2. Desapropriar massivamente para combater a concentração da propriedade da terra e a existência do latifúndio em nosso país.
3. Reorganizar a produção agropecuária, priorizando o mercado interno e o abastecimento da população, de acordo com suas necessidades básicas, buscando eliminar a fome.
4. Vincular a reforma agrária a programas de implantação de agroindústrias, cooperativas, nos assentamentos, que visem a melhoria da renda e criação de novas oportunidades de emprego, em especial para a juventude.
5. Democratizar e garantir o acesso dos serviços públicos para a população do meio rural, em especial a questão da educação.
6. Combater o êxodo rural, gerando condições de desenvolvimento no campo, proporcionando condições para que as famílias permaneçam em seus locais de origem.
7. Mudar sua política agrícola, utilizando os instrumentos de preços, crédito e seguro agrícola, para realmente viabilizar as atividades da agricultura familiar.
8. Mudar a política econômica em busca, em primeiro lugar, do aumento do emprego, da distribuição de renda e do bem-estar da população brasileira.
9. Mobilizar sua base parlamentar para aprovar imediatamente os projetos de lei que agilizariam a reforma agrária, como o projeto que impede liminar de despejo -que é fonte da violência policial (dep. Dutra). O projeto que impede o pagamento de juros compensatórios (senador Roberto Freire e dep. Luís Eduardo Greenhalgh); o projeto que aperfeiçoa o processo de desapropriações (senador Flaviano de Mello).
As organizações de trabalhadores e da sociedade, reunidas no Fórum Nacional da Reforma Agrária, têm discutido e apresentado, ao longo desses anos, muitas sugestões aos governos, que representam uma proposta de reforma agrária. O governo só não as aproveita se não quiser.
Essas propostas não são genéricas. Essas propostas representam a redefinição da política fundiária do governo. A responsabilidade de aplicação de política fundiária é do governo. Não do MST. E o ritmo e volume das ações que o governo fará nessa direção é que irão revelar qual o grau de verdadeira disposição que o governo terá para resolver os graves problemas do campo.
Por isso, não vimos aqui para ouvir apenas que o senhor está disposto a fazer isso ou aquilo. E a pedir a nossa colaboração para o diálogo. Ou a pedir mais impostos para a sociedade. Vimos aqui para entregar-lhe uma mensagem.
A resposta não queremos na forma de discurso. Queremos na forma de ações práticas, que esperamos que aconteça, e estaremos atentos para cobrá-las.
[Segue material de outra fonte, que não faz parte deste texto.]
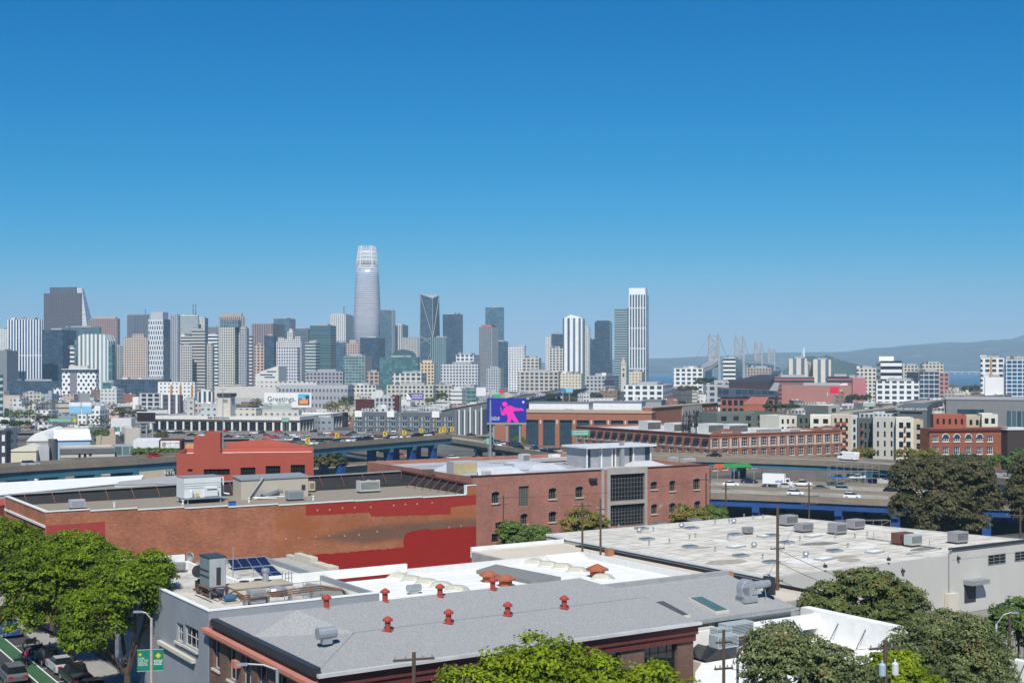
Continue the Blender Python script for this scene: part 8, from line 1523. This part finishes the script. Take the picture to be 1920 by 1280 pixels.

Senhor presidente, gostaríamos de lembrar que o pior governo que um povo pode ter é aquele que não resolve os problemas sociais e ainda exige que o povo não se organize para lutar por solução.
Atenciosamente,
Pela direção nacional do MST,
(a) João Pedro Stédile; Marina dos Santos/ Gilmar Mauro/ José Rainha Júnior/ Darci Maschio; Enio Bonemberger.